Muto fails to pay due heed to background for “tattle diplomacy”
     In the book, Muto criticizes the South Korean government and people for preferring their emotional conclusions to the accumulation of objective facts, and for thinking emotionally rather than intellectually. He also complains that the South Korean government has been pushed around by a private organization named Korean Council for the Women Drafted for Military Sexual Slavery by Japan, and that South Korean President Park Geun-hye refuses to hear opinions from others.
     The first defect of the book is that it ignores South Korean masochistic view of history behind President Park’s anti-Japan tattle diplomacy where she has defamed Japan at talks with non-Japanese foreign leaders in an apparent bid to increase international pressure on Japan. (The view that has been diffused by pro-Pyongyang forces in South Korea since the 1980s describes South Korea as an illegitimate country created by pro-Japanese people.) Since President Park is the daughter of the late President Park Chung-hee, who is viewed as representing pro-Japanese forces in South Korea, she may have no choice but to demonstrate her particularly anti-Japan attitude and emphasize that she is not pro-Japanese.
     Without pointing to this fact, Muto criticizes South Korean arguments on history in a manner to link these arguments to South Korean people’s nationality or President Park’s personal characteristics. This approach could be taken as representing racism.

Muto fails to seriously reflect on Japanese diplomacy
     While criticizing erroneous reports on the comfort women problem by the Asahi Shimbun newspaper and outrageous anti-South Korea reports by evening tabloids and some other Japanese media, Muto has failed to seriously reflect on the Foreign Ministry’s diplomacy. This is the second defect of the book.
     As written by Muto, some Japanese papers including Asahi spread a fiction in January 1992, just before then Japanese Prime Minister Kiichi Miyazawa’s visit to South Korea, that the “women’s volunteer corps” system led Japanese officials to coercively recruit Korean women as comfort women. (The corps actually represented groups of young female workers organized on Japanese territory during the war and has been sometimes mistakenly associated with comfort women.)
     Muto was director of the Northeast Asia Division at the Foreign Ministry at the time of Miyazawa’s visit.

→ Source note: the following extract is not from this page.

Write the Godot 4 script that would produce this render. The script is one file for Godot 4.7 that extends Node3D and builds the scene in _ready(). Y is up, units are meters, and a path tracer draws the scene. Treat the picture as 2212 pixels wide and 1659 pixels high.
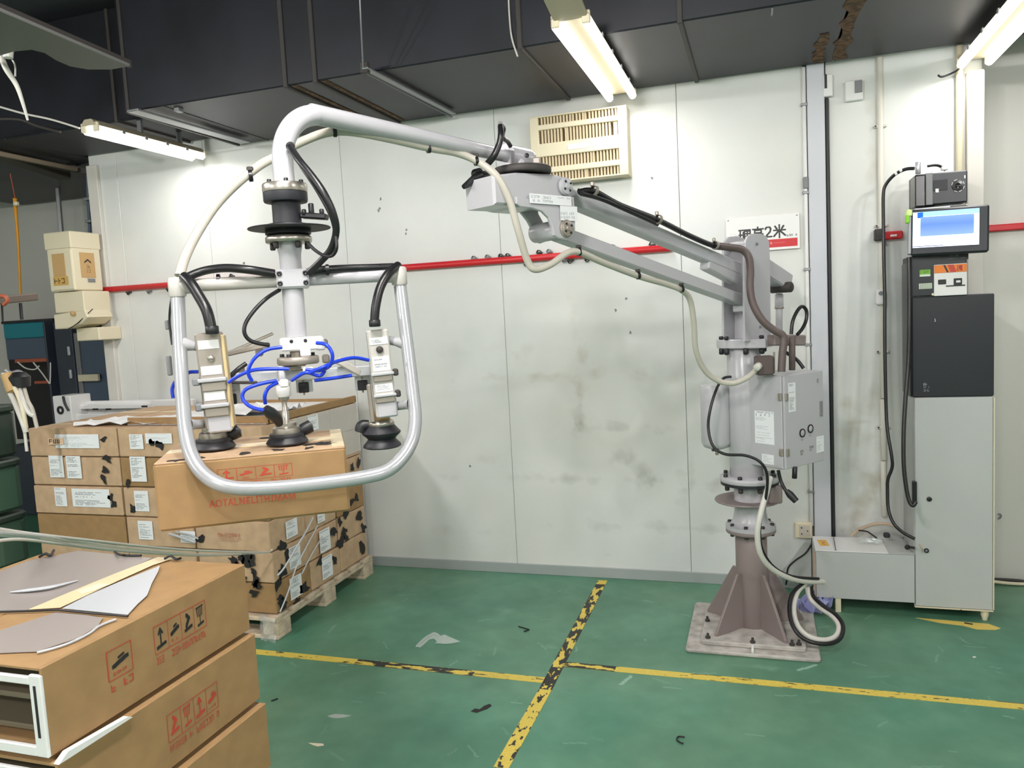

Miyazawa apologized to then South Korean President Roh Tae-woo eight times during the visit. In February of the year, I told a senior deputy to Muto: “For what Prime Minister Miyazawa apologized? Did he admit the coercive recruitment and apologize for that? Or did he give a humanitarian apology to women who had no choice but to work as comfort women due to poverty? If the latter is true, why doesn’t he offer an apology to Japanese women who were sold to Yoshiwara and other government-licensed prostitution quarters in Japan before the end of the war?” The official said, “I will check these matters from now.” Miyazawa apologized before checking anything subject to apology.
     Instead of asserting that Japanese officials did not implement the “narrowly defined coercion” that is coercive recruitment of Koreans as comfort women, Muto proposes that Japan, while holding down the influence of the Korean Council, implement measures indicating its good faith to former South Korean comfort women (to supplement the Asian Women’s Fund that has ended its program to provide funds to former comfort women in Asia) and publicize the implementation to the international community.
     I am opposed to the proposal. What Japan should do first is to publicize to the international community the absence of military or other Japanese government officials’ coercive recruitment, while expressing regret over the fact that business operators’ human trafficking violated women’s human rights in regard to the comfort women problem. Japan is now required to make a careful rebuttal based on facts.

Tsutomu Nishioka is Planning Committee Member, Japan Institute for National Fundamentals, and Professor at Tokyo Christian University.